▸ EXERCISE DESCRIPTION
Write the count of lines that contain the word "scene" and nothing else.

▸ DATASET EXCERPT
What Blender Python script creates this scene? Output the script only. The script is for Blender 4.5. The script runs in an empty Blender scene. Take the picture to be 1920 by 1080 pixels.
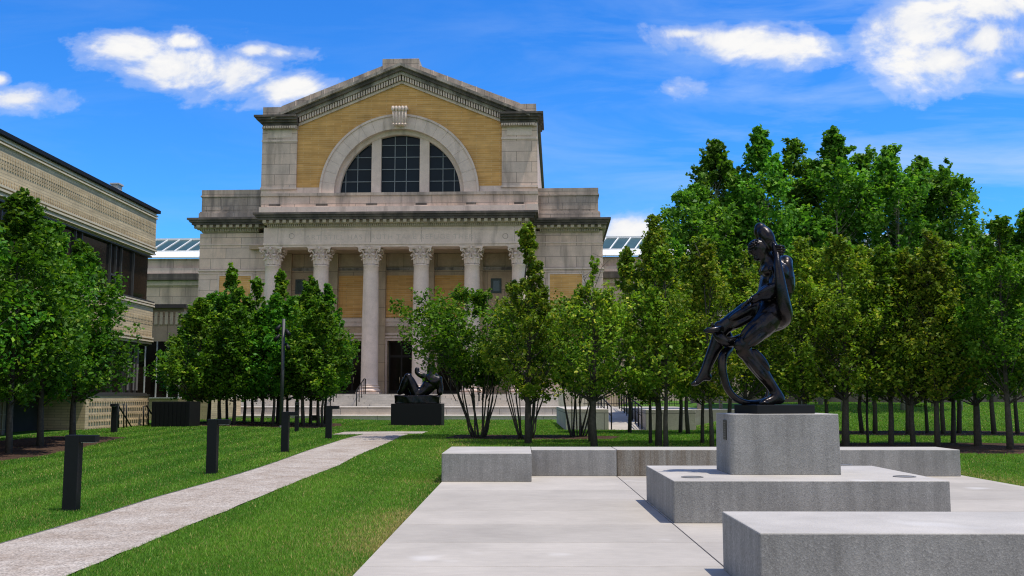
import bpy, bmesh, math, random
import numpy as np
from mathutils import Vector, Matrix

R_ = math.radians
rng = np.random.default_rng(11)
random.seed(5)
scene = bpy.context.scene
COL = scene.collection

# ------------------------------------------------------------------ camera
FPX = 1870.0
TH = math.atan(204 / FPX)
YAW = math.atan(20 * math.cos(TH) / FPX)
EYE = Vector((0, 0, 1.62))
cam_d = bpy.data.cameras.new("camera")
cam = bpy.data.objects.new("camera", cam_d)
COL.objects.link(cam)
cam_d.sensor_width = 36
cam_d.lens = 36 * FPX / 1920
cam_d.clip_end = 3000
cam.location = EYE
cam.rotation_euler = (R_(90) + TH, 0, YAW)
scene.camera = cam
_M = Matrix.Rotation(YAW, 3, 'Z') @ Matrix.Rotation(R_(90) + TH, 3, 'X')

def ray(px, py):
    return _M @ Vector(((px - 960) / FPX, (540 - py) / FPX, -1.0))

def P(px, py, Y):
    """point of the photo's pixel on the plane Y"""
    d = ray(px, py)
    return EYE + d * (Y / d.y)

def sm(a, b, x):
    t = np.clip((np.asarray(x, dtype=float) - a) / (b - a), 0, 1)
    return t * t * (3 - 2 * t)

def ground_h(x, y):
    x = np.asarray(x, dtype=float); y = np.asarray(y, dtype=float)
    rise = 0.012 * np.clip(y - 14, 0, 19) + .003 * np.clip(y - 33, 0, 25) + .1 * sm(-8, -15, x) * sm(24, 36, y)
    dx = np.maximum(np.maximum(-1.62 - x, x - 9.25), 0)
    dy = np.maximum(y - 22.1, 0)
    d = np.sqrt(dx * dx + dy * dy)
    m = sm(0, 4, d)
    h = rise * m - 0.035 * (1 - m)
    h = h + 0.97 * sm(37, 51, y) * sm(6.6, 9.6, x)
    h = h + 0.012 * np.sin(x * .9 + y * .31) * m + 0.01 * np.sin(y * .7 - x * .4) * m
    return h

def gh(x, y):
    return float(ground_h(x, y))

def PG(px, py, lift=0.0):
    """point where the pixel's ray meets the ground"""
    d = ray(px, py)
    d = d / d.y
    lo = 3.0
    f = lambda Y: (EYE + d * Y).z - gh((EYE + d * Y).x, Y) - lift
    Y = lo
    while Y < 90 and f(Y) > 0:
        Y += 0.25
    a, b = Y - 0.25, Y
    for _ in range(30):
        m = .5 * (a + b)
        if f(m) > 0: a = m
        else: b = m
    return EYE + d * b

# ------------------------------------------------------------------ mesh helpers
class MB:
    def __init__(self):
        self.v = []; self.f = []; self.sm = []
    def add(self, verts, faces, smooth=False):
        n = len(self.v)
        self.v += [tuple(p) for p in verts]
        self.f += [tuple(i + n for i in f) for f in faces]
        self.sm += [smooth] * len(faces)
        return self
    def box(self, x0, x1, y0, y1, z0, z1):
        if x0 > x1: x0, x1 = x1, x0
        if y0 > y1: y0, y1 = y1, y0
        if z0 > z1: z0, z1 = z1, z0
        v = [(x0, y0, z0), (x1, y0, z0), (x1, y1, z0), (x0, y1, z0), (x0, y0, z1), (x1, y0, z1), (x1, y1, z1), (x0, y1, z1)]
        return self.add(v, [(3, 2, 1, 0), (4, 5, 6, 7), (0, 1, 5, 4), (1, 2, 6, 5), (2, 3, 7, 6), (3, 0, 4, 7)])
    def prism(self, poly, y0, y1):
        """polygon of (x,z), counter-clockwise seen from -Y, extruded from y0 to y1"""
        n = len(poly)
        v = [(x, y0, z) for x, z in poly] + [(x, y1, z) for x, z in poly]
        f = [tuple(range(n)), tuple(range(2 * n - 1, n - 1, -1))]
        for i in range(n):
            j = (i + 1) % n
            f.append((j, i, i + n, j + n))
        return self.add(v, f)
    def tube(self, pts, radii, seg=8, cap=True, smooth=True):
        pts = [Vector(p) for p in pts]
        n = len(pts)
        if not hasattr(radii, '__len__'): radii = [radii] * n
        v = []; f = []
        ref = None
        for i, p in enumerate(pts):
            a = pts[max(i - 1, 0)]; b = pts[min(i + 1, n - 1)]
            d = (b - a)
            if d.length < 1e-9: d = Vector((0, 0, 1))
            d.normalize()
            if ref is None:
                ref = d.orthogonal().normalized()
            ref = (ref - d * ref.dot(d))
            if ref.length < 1e-6: ref = d.orthogonal()
            ref.normalize()
            o = d.cross(ref)
            for k in range(seg):
                t = 2 * math.pi * k / seg
                v.append(p + (ref * math.cos(t) + o * math.sin(t)) * radii[i])
        for i in range(n - 1):
            for k in range(seg):
                k2 = (k + 1) % seg
                f.append((i * seg + k, i * seg + k2, (i + 1) * seg + k2, (i + 1) * seg + k))
        if cap:
            f.append(tuple(range(seg - 1, -1, -1)))
            f.append(tuple((n - 1) * seg + k for k in range(seg)))
        return self.add(v, f, smooth)
    def lathe(self, prof, c=(0, 0, 0), seg=32, smooth=True):
        v = []; f = []
        n = len(prof)
        for r, z in prof:
            for k in range(seg):
                t = 2 * math.pi * k / seg
                v.append((c[0] + r * math.cos(t), c[1] + r * math.sin(t), c[2] + z))
        for i in range(n - 1):
            for k in range(seg):
                k2 = (k + 1) % seg
                f.append((i * seg + k, i * seg + k2, (i + 1) * seg + k2, (i + 1) * seg + k))
        f.append(tuple(range(seg - 1, -1, -1)))
        f.append(tuple((n - 1) * seg + k for k in range(seg)))
        return self.add(v, f, smooth)
    def ellipsoid(self, c, r, rot=None, seg=14, rings=9):
        v = []; f = []
        rot = rot or Matrix.Identity(3)
        for i in range(rings + 1):
            ph = math.pi * i / rings
            for k in range(seg):
                t = 2 * math.pi * k / seg
                p = Vector((r[0] * math.sin(ph) * math.cos(t), r[1] * math.sin(ph) * math.sin(t), r[2] * math.cos(ph)))
                v.append(Vector(c) + rot @ p)
        for i in range(rings):
            for k in range(seg):
                k2 = (k + 1) % seg
                f.append((i * seg + k, (i + 1) * seg + k, (i + 1) * seg + k2, i * seg + k2))
        return self.add(v, f, True)
    def xform(self, M):
        self.v = [tuple(M @ Vector(p)) for p in self.v]
        return self
    def build(self, name, mat, parent=None, bevel=0.0, loc=None, rotz=0.0):
        me = bpy.data.meshes.new(name)
        me.from_pydata(self.v, [], self.f)
        if any(self.sm):
            me.polygons.foreach_set('use_smooth', self.sm)
        me.materials.append(mat)
        me.update()
        o = bpy.data.objects.new(name, me)
        COL.objects.link(o)
        if parent is not None: o.parent = parent
        if loc is not None: o.location = loc
        if rotz: o.rotation_euler = (0, 0, rotz)
        if bevel > 0:
            b = o.modifiers.new('bevel', 'BEVEL')
            b.width = bevel; b.segments = 2; b.limit_method = 'ANGLE'
        return o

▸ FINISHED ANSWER
4